Der Abend schloss mit lautem Gelächter. Schuld daran war der letzte Autor des Abends, Andri Bänziger, der mit seinen Kürzesttexten, den gekonnten Sprachspielen und vor allem seiner Performance den Lachmuskel kitzelte (es ist schwierig, das schriftlich wiederzugeben, aber beim Text «Tennis» klang das etwa folgendermassen: «Roger Federererererer. Rafael Nadalalalalal.») Manche seiner Texte bestanden nur aus einem Satz («Mein Handy ist nicht die Hand meiner Mutter und meine Kamera nicht ihr Auge»).
Die längste seiner Geschichten handelte von Chnüttu, der in einem Dorf lebt, in dem nur Inzest akzeptiert ist.
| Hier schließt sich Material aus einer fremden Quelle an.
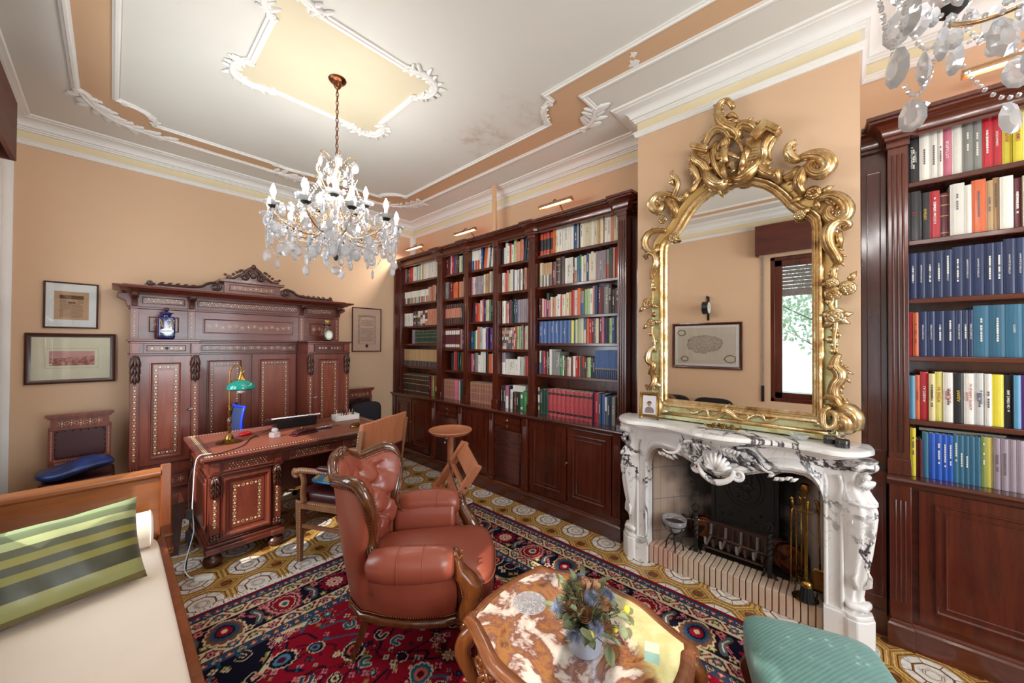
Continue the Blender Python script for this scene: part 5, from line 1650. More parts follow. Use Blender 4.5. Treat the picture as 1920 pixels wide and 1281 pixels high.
# ------------------------------------------------------------------ rug
RX0, RX1, RY0, RY1 = -.42, 2.495, -1.10, 2.83
def make_rug():
    res = .0055
    nx, ny = int((RX1 - RX0) / res), int((RY1 - RY0) / res)
    X, Y = np.meshgrid(np.linspace(RX0, RX1, nx), np.linspace(RY0, RY1, ny), indexing='ij')
    C_ = {k: np.array(hx(v)) for k, v in dict(red='820c20', deep='4c0818', navy='0e0d1e', blue='2c4058', sky='47708a', cream='c8b08e', pink='c8707a', coral='b85a48', olive='7c7a38', brown='6a4430', teal='1f5468', black='0c0a14').items()}
    img = np.zeros((nx, ny, 3)) + C_['red']
    d = np.minimum(np.minimum(X - RX0, RX1 - X), np.minimum(Y - RY0, RY1 - Y))
    ho = np.minimum(X - RX0, RX1 - X) < np.minimum(Y - RY0, RY1 - Y)     # long sides
    s = np.where(ho, Y, X)       # coordinate along the border
    def put(mask, c): img[mask] = C_[c]
    def star(cx, cy, r, n_, amp, cs, rot=0., sq=1.):
        m = (abs(X - cx) < r * 1.5) & (abs(Y - cy) < r * 1.5)
        dx, dy = X - cx, (Y - cy) * sq
        rho, th = np.hypot(dx, dy), np.arctan2(dy, dx) + rot
        lim = r * (1 + amp * np.cos(n_ * th))
        for q, c in cs: put(m & (rho < lim * q), c)
    def palm(cx, cy, r, ang, cs, leaf=True):
        ca, sa = math.cos(ang), math.sin(ang)
        m = (abs(X - cx) < r * 1.7) & (abs(Y - cy) < r * 1.7)
        u, v = (X - cx) * ca + (Y - cy) * sa, -(X - cx) * sa + (Y - cy) * ca
        th = np.arctan2(v, u); rho = np.hypot(u * (.82 + .18 * np.sign(-u)), v)
        teeth = 1 + .13 * np.abs(np.sin(7 * th)) * (u < r)
        lim = r * (1 - .28 * np.cos(th)) * teeth
        for q, c in cs: put(m & (rho < lim * q), c)
    def stroke(pts, w, c, c2=None):
        P = smooth_path(pts, 12)
        for (a, b) in P:
            i0, i1 = int((a - w * 1.6 - RX0) / res), int((a + w * 1.6 - RX0) / res) + 2
            j0, j1 = int((b - w * 1.6 - RY0) / res), int((b + w * 1.6 - RY0) / res) + 2
            if i1 < 0 or j1 < 0 or i0 >= nx or j0 >= ny: continue
            i0, j0 = max(i0, 0), max(j0, 0)
            sub = np.hypot(X[i0:i1, j0:j1] - a, Y[i0:i1, j0:j1] - b)
            if c2: img[i0:i1, j0:j1][sub < w * 1.5] = C_[c2]
        for (a, b) in P:
            i0, i1 = max(int((a - w - RX0) / res), 0), int((a + w - RX0) / res) + 2
            j0, j1 = max(int((b - w - RY0) / res), 0), int((b + w - RY0) / res) + 2
            if i1 <= 0 or j1 <= 0: continue
            sub = np.hypot(X[i0:i1, j0:j1] - a, Y[i0:i1, j0:j1] - b)
            img[i0:i1, j0:j1][sub < w] = C_[c]
    g = random.Random(11)
    # red field with flowers
    fields = [(a, b) for a in np.arange(RX0 + .60, RX1 - .55, .145) for b in np.arange(RY0 + .60, RY1 - .55, .145)]
    # navy corner pieces
    cxm, cym = (RX0 + RX1) / 2, (RY0 + RY1) / 2
    ax_, ay_ = (RX1 - RX0) / 2 - .51, (RY1 - RY0) / 2 - .51
    ex = ((np.abs(X - cxm) / ax_) ** 2.0 + (np.abs(Y - cym) / ay_) ** 2.0)
    wob = 1.10 + .06 * np.sin(np.arctan2(Y - cym, X - cxm) * 28)
    put(ex > wob, 'navy')
    put(np.abs(ex - wob) < .028, 'cream')
    put(np.abs(ex - wob - .03) < .012, 'olive')
    for a, b in fields:
        a += g.uniform(-.05, .05); b += g.uniform(-.05, .05)
        stroke([(a, b), (a + g.uniform(-.08, .08), b + g.uniform(.03, .09)), (a + g.uniform(-.13, .13), b + g.uniform(.10, .17)), (a + g.uniform(-.16, .16), b + g.uniform(.12, .24))], .007, g.choice(['navy', 'navy', 'deep', 'teal']))
    for a, b in fields:
        a += g.uniform(-.05, .05); b += g.uniform(-.05, .05)
        k = g.random(); r = g.uniform(.018, .038)
        c1, c2, c3 = g.choice([('cream', 'deep', 'pink'), ('navy', 'cream', 'coral'), ('pink', 'navy', 'cream'), ('cream', 'teal', 'coral'), ('olive', 'cream', 'navy'), ('coral', 'navy', 'sky')])
        if k < .5: star(a, b, r, g.choice([5, 6, 8]), .30, [(1.15, c1), (.9, c2), (.55, c3), (.25, 'cream')], g.random() * 3)
        elif k < .75: palm(a, b, r * 1.25, g.random() * 6.28, [(1.15, 'cream'), (1, c2 if c2 != 'cream' else 'navy'), (.65, c3), (.35, 'deep')])
        else:
            t = g.random() * 6.28
            stroke([(a, b), (a + .03 * cos(t), b + .03 * sin(t)), (a + .05 * cos(t + .7), b + .05 * sin(t + .7)), (a + .045 * cos(t + 1.5), b + .045 * sin(t + 1.5))], .009, g.choice(['teal', 'navy', 'blue']), 'cream')
        for q in range(4):
            t = g.random() * 6.28; rr = g.uniform(.06, .11)
            star(a + rr * cos(t), b + rr * sin(t), g.uniform(.008, .014), 4, .3, [(1.2, g.choice(['cream', 'pink', 'olive', 'navy'])), (.6, g.choice(['coral', 'teal', 'deep']))])
    # borders, from the inside out
    put(d < .51, 'blue')
    def motif_line(dc, step, fn, ph=0.):
        k = 0
        for side in range(4):
            if side < 2:
                xx = (RX0 + dc) if side == 0 else (RX1 - dc)
                for y in np.arange(RY0 + dc + ph, RY1 - dc + step * .4, step): fn(xx, y, (0 if side == 0 else PI), k, True); k += 1
            else:
                yy = (RY0 + dc) if side == 2 else (RY1 - dc)
                for x in np.arange(RX0 + dc + ph, RX1 - dc + step * .4, step): fn(x, yy, (PI / 2 if side == 2 else -PI / 2), k, False); k += 1
    small = lambda x, y, a, k, v: star(x, y, .014, 3, .3, [(1.15, 'navy' if k % 2 else 'cream'), (.9, 'coral' if k % 2 else 'deep'), (.4, 'cream')], a)
    motif_line(.482, .052, small)
    put((d < .455), 'black'); put(d < .450, 'cream')
    def guard(x, y, a, k, v):
        ca, sa = (0, 1) if v else (1, 0)
        w = .02 if k % 2 else -.02
        stroke([(x - ca * .05 + sa * w, y - sa * .05 + ca * w), (x - sa * w, y - ca * w), (x + ca * .05 + sa * w, y + sa * .05 + ca * w)], .005, 'deep')
        if k % 3 == 0: star(x, y, .024, 8, .2, [(1.1, 'navy'), (.95, 'teal'), (.55, 'coral'), (.3, 'cream')])
        elif k % 3 == 1: star(x, y, .018, 4, .35, [(1.2, 'navy'), (.8, 'olive'), (.4, 'cream')], .78)
        else: star(x, y, .022, 6, .3, [(1.1, 'deep'), (.7, 'pink'), (.3, 'navy')])
        for q in (-1, 1): star(x + sa * q * .028 + ca * .04, y + ca * q * .028 + sa * .04, .009, 3, .3, [(1, 'red'), (.4, 'navy')])
    motif_line(.412, .092, guard)
    put(d < .378, 'cream'); put(d < .372, 'navy')
    def vine(x, y, a, k, v):
        ca, sa = (0, 1) if v else (1, 0)
        w = .07 if k % 2 else -.07
        stroke([(x - ca * .15 + sa * 0, y - sa * .15), (x - ca * .07 + sa * w, y - sa * .07 + ca * w), (x + ca * .07 + sa * w, y + sa * .07 + ca * w), (x + ca * .15, y + sa * .15)], .0045, 'deep', 'pink')
    motif_line(.27, .295, vine)
    def main(x, y, a, k, v):
        if k % 3 == 0: palm(x, y, .072, a + PI * (k % 2), [(1.25, 'brown'), (1.12, 'pink'), (.95, 'deep'), (.78, 'cream'), (.72, 'red'), (.35, 'cream'), (.2, 'teal')])
        elif k % 3 == 1: star(x, y, .068, 12, .14, [(1.2, 'red'), (.85, 'deep'), (.72, 'cream'), (.55, 'pink'), (.3, 'cream'), (.14, 'navy')])
        else: palm(x, y, .070, a + PI * (k % 2), [(1.22, 'cream'), (1.1, 'brown'), (.85, 'blue'), (.6, 'navy'), (.45, 'red'), (.2, 'cream')])
    motif_line(.27, .295, main)
    def fill(x, y, a, k, v):
        ca, sa = (0, 1) if v else (1, 0)
        stroke([(x - sa * .06, y - ca * .06), (x + ca * .02, y + sa * .02), (x + sa * .06, y + ca * .06)], .012, 'teal', 'brown')
        stroke([(x - sa * .05, y - ca * .05), (x + ca * .02, y + sa * .02), (x + sa * .05, y + ca * .05)], .004, 'cream')
        star(x + sa * .07 + ca * .045, y + ca * .07 + sa * .045, .020, 6, .25, [(1.1, 'coral'), (.8, 'pink'), (.4, 'navy')])
        star(x - sa * .07 + ca * .05, y - ca * .07 + sa * .05, .016, 5, .3, [(1.1, 'olive'), (.6, 'cream')])
        star(x - sa * .07 - ca * .045, y - ca * .07 - sa * .045, .018, 5, .25, [(1.1, 'cream'), (.6, 'deep')])
        star(x + sa * .08 - ca * .05, y + ca * .08 - sa * .05, .012, 4, .3, [(1.1, 'pink'), (.5, 'red')])
    motif_line(.27, .295, fill, .1475)
    put(d < .172, 'black'); put(d < .168, 'cream'); put(d < .163, 'black'); put(d < .160, 'cream')
    motif_line(.122, .092, guard)
    put(d < .086, 'black'); put(d < .082, 'blue')
    motif_line(.053, .045, small)
    put(d < .026, 'navy'); put(d < .022, 'red')
    # wool irregularity
    rs = np.random.RandomState(4)
    img *= (1 + .10 * (rs.rand(nx, ny, 1) - .5))
    # mesh
    v = np.zeros((nx, ny, 3)); v[..., 0] = X; v[..., 1] = Y; v[..., 2] = .012
    v = v.reshape(-1, 3)
    i, j = np.meshgrid(np.arange(nx - 1), np.arange(ny - 1), indexing='ij')
    a = (i * ny + j).ravel()
    f = np.stack([a, a + ny, a + ny + 1, a + 1], 1)
    me = bpy.data.meshes.new('pile')
    me.vertices.add(len(v)); me.vertices.foreach_set('co', v.ravel())
    me.loops.add(f.size); me.loops.foreach_set('vertex_index', f.ravel().astype(np.int32))
    me.polygons.add(len(f)); me.polygons.foreach_set('loop_start', np.arange(0, f.size, 4, dtype=np.int32))
    me.update(calc_edges=True)
    at = me.color_attributes.new('Col', 'FLOAT_COLOR', 'POINT')
    at.data.foreach_set('color', np.concatenate([img.reshape(-1, 3), np.ones((nx * ny, 1))], 1).ravel().astype(np.float32))
    o = bpy.data.objects.new('pile', me); col.objects.link(o)
    return o
n = NT('rug_wool')
at = n.n('Attribute', attribute_name='Col')
n.bump(n.noise(300, 3), .5, .004)
M['rug_wool'] = n.fin(at.outputs['Color'], .95, spec=.1)
rug = thing('rug', 'red and navy oriental rug with floral borders and white fringe on the tiles', 'rug', (0, 0, 0))
o = make_rug(); o.parent = rug; o.data.materials.append(M['rug_wool'])
m = MB(); m.box(RX0, RX1, RY0, RY1, .001, .0115); m.build('backing', 'seat_leather', rug)
fr = MB(); g = random.Random(5)
x = RX0
while x < RX1 - .003:
    L = g.uniform(.035, .075); s = g.uniform(-.02, .02)
    fr.tube([(x, RY1 - .002, .008), (x + s * .5, RY1 + L * .5, .006), (x + s + g.uniform(-.012, .012), RY1 + L, .004)], [.0035, .003, .0022], 4)
    x += .0048
tag(fr.build('fringe', 'cream_fringe', rug), kind='stuff')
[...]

Da er allerdings alle seine Geschwister «wüest» findet, versucht er dieses dörfliche Gesetz an einer Gemeindeversammlung zu reformieren. Die Reform scheitert – wie könnte es anders sein – an der Drohung, die Wirtschaft des Dorfes könne darunter leiden, wenn plötzlich ausserehelicher Sex erlaubt sei…
Mehr davon
Die Stunde Lesung ging schnell und kurzweilig vorbei. Das Publikum blieb noch eine Weile im Tojo, um über die Texte zu diskutieren und ein Bier zu trinken. Ein auffallend junges Publikum im Übrigen. Was auch zeigt: Wenn Junge für Literatur in die Kulturhäuser gelockt werden sollen, muss eben auch junger Literatur Platz geboten werden. Die Stadt Bern könnte sich von diesem kleinen Literaturfestival im Tojo glatt eine Scheibe abschneiden.